A pesar de que tanto él como los autores posmodernos que lo siguen parecen oponerse de manera rotunda al proyecto ilustrado, si se toma en cuenta que una de sus actividades características es el desenmascaramiento de las ficciones morales, hay que considerarlos como autores modernos, que también participan del debate en cuestión. En verdad, los intentos por establecer fundamentos firmes de la ética fueron siempre acompañados de intentos por derribar lo construido, muchas veces con el justificado objetivo –típicamente moderno- de desenmascarar quimeras. Se trata de dos actividades que se requieren mutuamente.

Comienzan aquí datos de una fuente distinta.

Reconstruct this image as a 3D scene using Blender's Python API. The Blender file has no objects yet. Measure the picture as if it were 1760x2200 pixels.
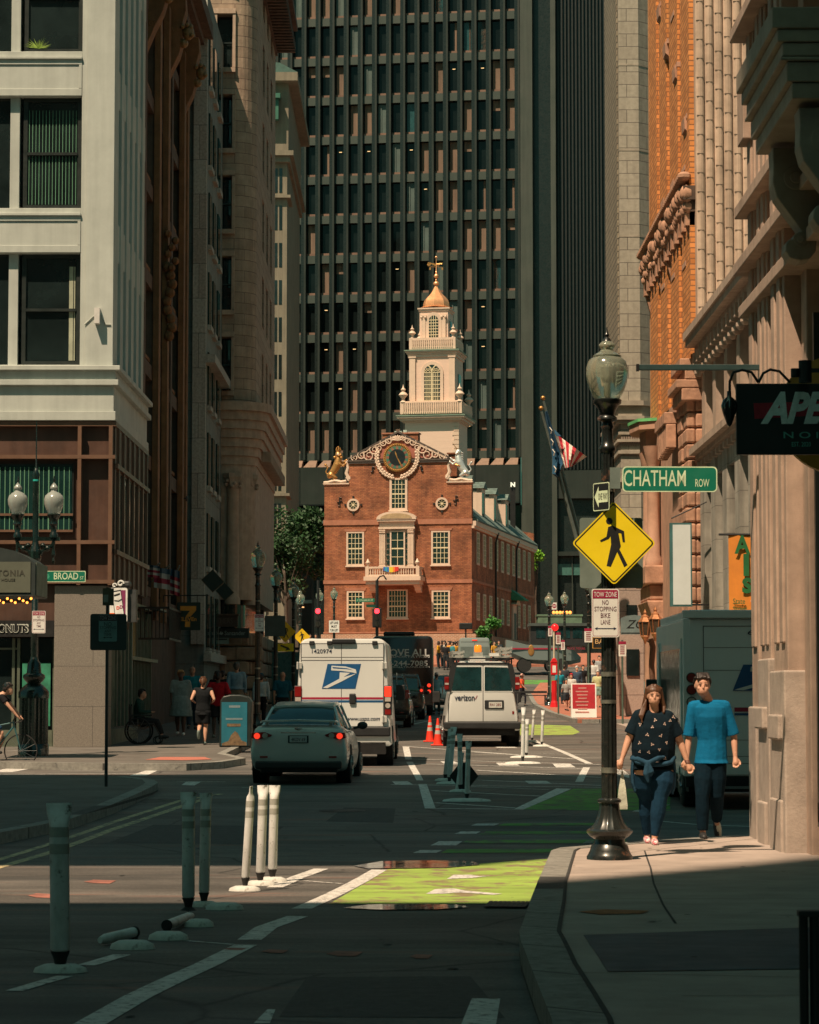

En suma, es posible pensar que, bajo las posturas más moderadas, el debate ilustrado propone un agudo dilema, constituido por dos opciones extremas. O bien, siguiendo a Nietzsche, se piensa que todo fundamento moral es una ficción y se adopta un escepticismo destructivo, o bien, siguiendo a Kant –una de cuyas obras sobre ética se llamó justamente Fundamentación de la metafísica de las costumbres- se hacen los esfuerzos por construir un fundamento válido de manera universal. Los riesgos del fracaso de esta última opción incluyen, por lo pronto, la caída en el emotivismo, la reducción de los valores morales a una elección subjetiva e incluso la justificación de la fuerza.